▸ **The exercise**
Your task is to print the material below exactly as presented.

■ ■ ■

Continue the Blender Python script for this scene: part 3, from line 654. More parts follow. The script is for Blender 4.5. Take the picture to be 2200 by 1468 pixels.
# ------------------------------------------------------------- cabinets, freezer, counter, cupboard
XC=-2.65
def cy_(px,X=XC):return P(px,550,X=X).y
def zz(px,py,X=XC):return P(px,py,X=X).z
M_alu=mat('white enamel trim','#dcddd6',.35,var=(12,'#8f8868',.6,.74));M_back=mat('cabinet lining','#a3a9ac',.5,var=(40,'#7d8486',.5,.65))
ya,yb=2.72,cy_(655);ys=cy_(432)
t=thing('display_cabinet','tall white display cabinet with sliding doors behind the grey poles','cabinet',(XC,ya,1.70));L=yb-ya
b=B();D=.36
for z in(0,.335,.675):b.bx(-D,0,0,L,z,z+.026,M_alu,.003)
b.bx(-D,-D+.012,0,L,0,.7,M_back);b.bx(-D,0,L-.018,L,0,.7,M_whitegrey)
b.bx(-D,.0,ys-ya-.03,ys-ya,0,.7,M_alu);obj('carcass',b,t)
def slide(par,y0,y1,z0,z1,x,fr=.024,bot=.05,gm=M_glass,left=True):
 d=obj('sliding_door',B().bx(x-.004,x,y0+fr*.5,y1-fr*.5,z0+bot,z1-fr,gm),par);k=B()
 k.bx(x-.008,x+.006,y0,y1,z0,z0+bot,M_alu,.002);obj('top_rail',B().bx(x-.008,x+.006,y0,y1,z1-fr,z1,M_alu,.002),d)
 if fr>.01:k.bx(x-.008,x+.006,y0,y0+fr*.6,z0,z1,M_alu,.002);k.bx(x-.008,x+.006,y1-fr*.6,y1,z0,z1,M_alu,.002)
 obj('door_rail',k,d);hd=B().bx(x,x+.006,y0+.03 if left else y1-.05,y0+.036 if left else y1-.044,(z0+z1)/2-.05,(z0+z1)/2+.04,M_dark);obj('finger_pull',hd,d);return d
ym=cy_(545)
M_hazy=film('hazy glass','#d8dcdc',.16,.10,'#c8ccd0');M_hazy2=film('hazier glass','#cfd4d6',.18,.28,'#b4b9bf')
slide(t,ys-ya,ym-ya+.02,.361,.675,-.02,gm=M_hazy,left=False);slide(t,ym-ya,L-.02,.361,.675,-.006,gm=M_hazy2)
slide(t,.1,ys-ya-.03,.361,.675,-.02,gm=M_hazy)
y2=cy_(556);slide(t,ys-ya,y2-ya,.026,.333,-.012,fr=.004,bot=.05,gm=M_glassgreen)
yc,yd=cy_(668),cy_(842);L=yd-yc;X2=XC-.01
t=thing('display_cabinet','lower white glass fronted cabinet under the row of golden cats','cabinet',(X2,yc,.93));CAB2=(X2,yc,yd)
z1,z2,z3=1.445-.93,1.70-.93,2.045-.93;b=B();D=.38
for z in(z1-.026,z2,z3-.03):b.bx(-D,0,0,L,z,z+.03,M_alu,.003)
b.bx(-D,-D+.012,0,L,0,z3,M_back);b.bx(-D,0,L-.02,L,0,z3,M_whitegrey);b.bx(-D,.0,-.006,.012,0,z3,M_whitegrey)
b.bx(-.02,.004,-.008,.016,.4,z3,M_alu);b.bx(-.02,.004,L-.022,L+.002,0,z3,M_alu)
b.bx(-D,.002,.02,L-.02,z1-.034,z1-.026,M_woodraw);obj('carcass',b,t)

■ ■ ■

▸ **Solution to the problem**
Continue the Blender Python script for this scene: part 3, from line 654. More parts follow. The script is for Blender 4.5. Take the picture to be 2200 by 1468 pixels.
# ------------------------------------------------------------- cabinets, freezer, counter, cupboard
XC=-2.65
def cy_(px,X=XC):return P(px,550,X=X).y
def zz(px,py,X=XC):return P(px,py,X=X).z
M_alu=mat('white enamel trim','#dcddd6',.35,var=(12,'#8f8868',.6,.74));M_back=mat('cabinet lining','#a3a9ac',.5,var=(40,'#7d8486',.5,.65))
ya,yb=2.72,cy_(655);ys=cy_(432)
t=thing('display_cabinet','tall white display cabinet with sliding doors behind the grey poles','cabinet',(XC,ya,1.70));L=yb-ya
b=B();D=.36
for z in(0,.335,.675):b.bx(-D,0,0,L,z,z+.026,M_alu,.003)
b.bx(-D,-D+.012,0,L,0,.7,M_back);b.bx(-D,0,L-.018,L,0,.7,M_whitegrey)
b.bx(-D,.0,ys-ya-.03,ys-ya,0,.7,M_alu);obj('carcass',b,t)
def slide(par,y0,y1,z0,z1,x,fr=.024,bot=.05,gm=M_glass,left=True):
 d=obj('sliding_door',B().bx(x-.004,x,y0+fr*.5,y1-fr*.5,z0+bot,z1-fr,gm),par);k=B()
 k.bx(x-.008,x+.006,y0,y1,z0,z0+bot,M_alu,.002);obj('top_rail',B().bx(x-.008,x+.006,y0,y1,z1-fr,z1,M_alu,.002),d)
 if fr>.01:k.bx(x-.008,x+.006,y0,y0+fr*.6,z0,z1,M_alu,.002);k.bx(x-.008,x+.006,y1-fr*.6,y1,z0,z1,M_alu,.002)
 obj('door_rail',k,d);hd=B().bx(x,x+.006,y0+.03 if left else y1-.05,y0+.036 if left else y1-.044,(z0+z1)/2-.05,(z0+z1)/2+.04,M_dark);obj('finger_pull',hd,d);return d
ym=cy_(545)
M_hazy=film('hazy glass','#d8dcdc',.16,.10,'#c8ccd0');M_hazy2=film('hazier glass','#cfd4d6',.18,.28,'#b4b9bf')
slide(t,ys-ya,ym-ya+.02,.361,.675,-.02,gm=M_hazy,left=False);slide(t,ym-ya,L-.02,.361,.675,-.006,gm=M_hazy2)
slide(t,.1,ys-ya-.03,.361,.675,-.02,gm=M_hazy)
y2=cy_(556);slide(t,ys-ya,y2-ya,.026,.333,-.012,fr=.004,bot=.05,gm=M_glassgreen)
yc,yd=cy_(668),cy_(842);L=yd-yc;X2=XC-.01
t=thing('display_cabinet','lower white glass fronted cabinet under the row of golden cats','cabinet',(X2,yc,.93));CAB2=(X2,yc,yd)
z1,z2,z3=1.445-.93,1.70-.93,2.045-.93;b=B();D=.38
for z in(z1-.026,z2,z3-.03):b.bx(-D,0,0,L,z,z+.03,M_alu,.003)
b.bx(-D,-D+.012,0,L,0,z3,M_back);b.bx(-D,0,L-.02,L,0,z3,M_whitegrey);b.bx(-D,.0,-.006,.012,0,z3,M_whitegrey)
b.bx(-.02,.004,-.008,.016,.4,z3,M_alu);b.bx(-.02,.004,L-.022,L+.002,0,z3,M_alu)
b.bx(-D,.002,.02,L-.02,z1-.034,z1-.026,M_woodraw);obj('carcass',b,t)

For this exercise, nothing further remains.